Peserta sebelumnya Daya pikat Bali Spirit Festival, kata Gunarta, terbukti pada 50% pembeli tiket, tahun sebelumnya juga menjadi peserta. Kendati begitu, Gunarta tetap berkomitmen, ajang ini sebagai alat ungkit bagi Ubud, bukan untuk bisnisnya. "Saya tidak mengomersialkan spirit, tapi ada pengeluaran yang harus dibayar. Festival ini ingin mengembalikan tiga pilar Tri Hita Karana yang jadi pegangan warga Bali, spiritualitas, humanitas, dan lingkungan," kata Gunarta yang merintis festival ini dari awalnya hanya diikuti 250 peserta.

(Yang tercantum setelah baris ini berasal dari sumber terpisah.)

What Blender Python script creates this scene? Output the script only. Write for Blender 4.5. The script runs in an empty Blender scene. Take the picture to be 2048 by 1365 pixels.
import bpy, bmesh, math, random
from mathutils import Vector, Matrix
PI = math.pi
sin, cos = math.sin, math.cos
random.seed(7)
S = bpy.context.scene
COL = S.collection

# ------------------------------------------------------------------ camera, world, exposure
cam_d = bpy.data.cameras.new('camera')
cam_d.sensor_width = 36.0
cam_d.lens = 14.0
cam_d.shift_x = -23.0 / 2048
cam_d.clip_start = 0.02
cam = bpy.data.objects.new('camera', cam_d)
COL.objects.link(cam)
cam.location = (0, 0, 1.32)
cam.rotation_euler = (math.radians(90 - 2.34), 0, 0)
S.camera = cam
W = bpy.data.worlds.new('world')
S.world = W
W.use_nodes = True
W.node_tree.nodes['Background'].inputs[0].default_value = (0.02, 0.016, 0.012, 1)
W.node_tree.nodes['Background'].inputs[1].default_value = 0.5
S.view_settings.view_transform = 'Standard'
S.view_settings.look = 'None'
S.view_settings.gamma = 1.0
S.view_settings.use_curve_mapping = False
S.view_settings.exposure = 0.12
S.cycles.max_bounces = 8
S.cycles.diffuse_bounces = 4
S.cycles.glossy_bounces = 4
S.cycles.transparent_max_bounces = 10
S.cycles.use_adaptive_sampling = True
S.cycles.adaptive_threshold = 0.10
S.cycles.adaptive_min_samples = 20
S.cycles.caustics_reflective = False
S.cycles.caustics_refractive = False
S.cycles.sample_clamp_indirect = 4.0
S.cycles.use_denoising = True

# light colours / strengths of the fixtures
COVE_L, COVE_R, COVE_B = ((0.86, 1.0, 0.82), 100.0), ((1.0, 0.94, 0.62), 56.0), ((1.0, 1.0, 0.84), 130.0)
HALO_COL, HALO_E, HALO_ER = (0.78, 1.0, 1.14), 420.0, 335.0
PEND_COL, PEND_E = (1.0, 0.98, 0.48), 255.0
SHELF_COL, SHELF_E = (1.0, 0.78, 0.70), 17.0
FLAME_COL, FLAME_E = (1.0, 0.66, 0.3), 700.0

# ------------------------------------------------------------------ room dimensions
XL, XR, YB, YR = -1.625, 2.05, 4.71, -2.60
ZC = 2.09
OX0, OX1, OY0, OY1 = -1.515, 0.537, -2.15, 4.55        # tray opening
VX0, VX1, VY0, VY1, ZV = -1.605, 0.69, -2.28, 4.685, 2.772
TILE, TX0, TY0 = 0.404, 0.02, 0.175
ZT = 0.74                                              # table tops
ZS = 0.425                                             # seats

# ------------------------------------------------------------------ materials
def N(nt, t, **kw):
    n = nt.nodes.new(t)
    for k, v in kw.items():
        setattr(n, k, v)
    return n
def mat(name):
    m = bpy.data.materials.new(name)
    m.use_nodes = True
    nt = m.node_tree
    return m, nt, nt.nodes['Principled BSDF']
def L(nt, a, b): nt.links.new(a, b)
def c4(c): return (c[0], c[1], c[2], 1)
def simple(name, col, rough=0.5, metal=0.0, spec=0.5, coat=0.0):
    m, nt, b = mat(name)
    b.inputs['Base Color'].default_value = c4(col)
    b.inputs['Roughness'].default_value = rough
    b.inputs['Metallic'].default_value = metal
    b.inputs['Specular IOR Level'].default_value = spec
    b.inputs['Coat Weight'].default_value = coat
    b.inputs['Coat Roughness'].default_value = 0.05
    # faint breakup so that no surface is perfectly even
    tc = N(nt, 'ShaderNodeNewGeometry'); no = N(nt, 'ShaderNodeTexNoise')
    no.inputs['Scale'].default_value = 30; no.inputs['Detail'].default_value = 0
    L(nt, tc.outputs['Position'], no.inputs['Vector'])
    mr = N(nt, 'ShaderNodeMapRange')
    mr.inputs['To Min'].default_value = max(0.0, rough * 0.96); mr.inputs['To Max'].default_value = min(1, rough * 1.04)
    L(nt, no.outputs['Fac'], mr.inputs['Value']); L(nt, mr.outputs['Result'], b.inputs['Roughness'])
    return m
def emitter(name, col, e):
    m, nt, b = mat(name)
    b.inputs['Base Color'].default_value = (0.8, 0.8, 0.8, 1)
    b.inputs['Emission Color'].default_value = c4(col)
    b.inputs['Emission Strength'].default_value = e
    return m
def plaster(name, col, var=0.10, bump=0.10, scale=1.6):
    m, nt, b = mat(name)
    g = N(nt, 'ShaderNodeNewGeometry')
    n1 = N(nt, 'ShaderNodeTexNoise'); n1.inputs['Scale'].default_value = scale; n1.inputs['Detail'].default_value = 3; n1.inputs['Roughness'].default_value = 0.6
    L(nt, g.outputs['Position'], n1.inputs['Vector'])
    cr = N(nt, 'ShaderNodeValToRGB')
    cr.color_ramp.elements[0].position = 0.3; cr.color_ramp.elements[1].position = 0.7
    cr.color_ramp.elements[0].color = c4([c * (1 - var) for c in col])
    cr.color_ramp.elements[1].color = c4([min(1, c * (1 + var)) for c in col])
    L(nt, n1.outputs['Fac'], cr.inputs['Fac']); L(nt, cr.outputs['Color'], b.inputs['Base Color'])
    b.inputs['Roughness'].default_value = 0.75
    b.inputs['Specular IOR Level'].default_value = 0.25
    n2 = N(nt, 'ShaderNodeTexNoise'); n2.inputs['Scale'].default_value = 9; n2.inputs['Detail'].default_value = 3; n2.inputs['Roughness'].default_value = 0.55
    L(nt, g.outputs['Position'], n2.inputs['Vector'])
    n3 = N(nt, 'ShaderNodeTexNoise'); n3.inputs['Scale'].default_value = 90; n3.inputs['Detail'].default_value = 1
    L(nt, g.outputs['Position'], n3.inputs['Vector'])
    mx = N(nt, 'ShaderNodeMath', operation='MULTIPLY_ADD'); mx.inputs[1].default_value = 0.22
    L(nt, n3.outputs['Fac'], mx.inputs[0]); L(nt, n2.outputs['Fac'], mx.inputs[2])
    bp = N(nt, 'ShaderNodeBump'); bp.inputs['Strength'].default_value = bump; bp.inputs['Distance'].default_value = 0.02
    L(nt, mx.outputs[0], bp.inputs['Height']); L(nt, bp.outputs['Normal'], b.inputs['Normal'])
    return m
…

"Semua untuk membiayai operasional festival dan pendayagunaan masyarakat. Keuntungan justru didapat dari dampak setelah Bali Spirit Festival. Saya punya Yoga Barn, semacam rumah yoga dan kafe," ungkap Gunarta. Kerja keras menggelar festival pun berbuah pada kian kuatnya kultur yoga di Ubud. Om Ham Retreat, salah satunya. Beroperasi sejak Oktober 2014 lalu, rumah yoga yang menawarkan paket pelatihan serta berbagai teknik penyembuhan ala timur ini telah sukses memikat pengunjung. "Rata-rata pengunjung ambil paket tujuh malam," ungkap Made Arsajaya, salah satu pengelola Om Ham. Siapa kuasa menolak bertandang ke Ubud, menikmati semilir angin dan suasana desa yang tenang, sambil memulihkan batin yang sebelumnya selalu riuh rendah didera tenggat waktu dan target?